The best kept secret in music

Press


"Talented Unsigned Artists"

Lead Bobblehead and solo artist john Ashfield sings and plays like a man in love. And not just any love—he's grooving to the sweet joy of the perfect pop song from 1970. But don't confuse catchy with kitschy; his lyrics will blindside you with naked honesty. Ashfield's second solo CD is darker, but in his world it's always a sunshiny day. - The Advocate


"An uplifting album in a world riddled with self-doubting musicians"

I first heard The Bobbleheads via their video footage of one of their members directing an Elementary School class in covering The Polyphonic Spree, which was not merely impressive, indeed it was astounding. That affinity for feel-good pop that fully explains their album title. Everything is light and fluffy with catchiness rooted deep in their veins. But the pop pulse shouldn’t scare you away, indeed this is the type of pop that unfortunately isn’t heard enough. True they may remind a tad of the soundtrack from The Tao of Steve especially on “The Possibility Song” but hey I loved that movie and the soundtrack so that’s a complement.

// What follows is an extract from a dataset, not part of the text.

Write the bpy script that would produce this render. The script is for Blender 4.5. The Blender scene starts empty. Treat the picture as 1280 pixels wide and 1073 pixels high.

Regardless this is an uplifting album in a world riddled with self-doubting musicians.

- J-Sin - Smother.net


"Simply good, melodic, enjoyable pop music."

I've been listening to the new CD by The Bobbleheads, called Automatic Fun. Definitely a "feel good" disc; lots of uptempo, fun tunes that…don't easily conjure reference points. Simply good, melodic, enjoyable pop music.

- David Bash


Discography

Ep - Lunchbox
CD - Automatic Fun
Streaming Media can be found on the website, www.thebobbleheads.com

Photos

Feeling a bit camera shy

Bio

Playing 1970's top-40 radio inspired rock, The Bobbleheads (John Ashfield, guitar, vocals; Phil Bulan, drums; Eugene Koh, bass) have created a niche of niceness in which they rule. They play a standard guitar-drums-bass combo, but their unique style makes it difficult to pinpoint exactly what records are in their record collection. Most of their upbeat, bouncy sound comes from a combination of John’s 12 string Rickenbacker and his demeanor as an elementary school music teacher. In a well publicized school concert under his direction, 60 of John’s 4th and 5th Grade music students played “Light and Day” by the Polyphonic Spree. While their melodic pop will make you want to dance, don’t confuse catchy with kitschy, their bottom line is held down by Phil’s rock solid drumming and Eugene’s walking bass lines. Phil is an avid car collector (with a high of seven adorning his mother’s driveway) and even has an automobile service center in his home garage, which doubles as their practice studio. Eugene’s bass playing is heavy metal induced, being a fan of 80’s metal (Judas Priest, Motley Crue, etc.) and newer had rock such as the Foo Fighters and Stone Temple Pilots. However keeping with the dichotomy that is The Bobbleheads, he has also scored music video games.
Although they currently live in San Francisco, CA, John, Phil, and Eugene’s origins are geographically-different-but-the-same-wherever-you-go suburbia with malls, chain stores and endless parking. Their lyrics reflect the fact that they are happy music geeks, pushing to make the perfect 3-minute song, not being burdened by mundane problems and having fun along the way. According to The Bobbleheads, the world isn’t such a bad place after all.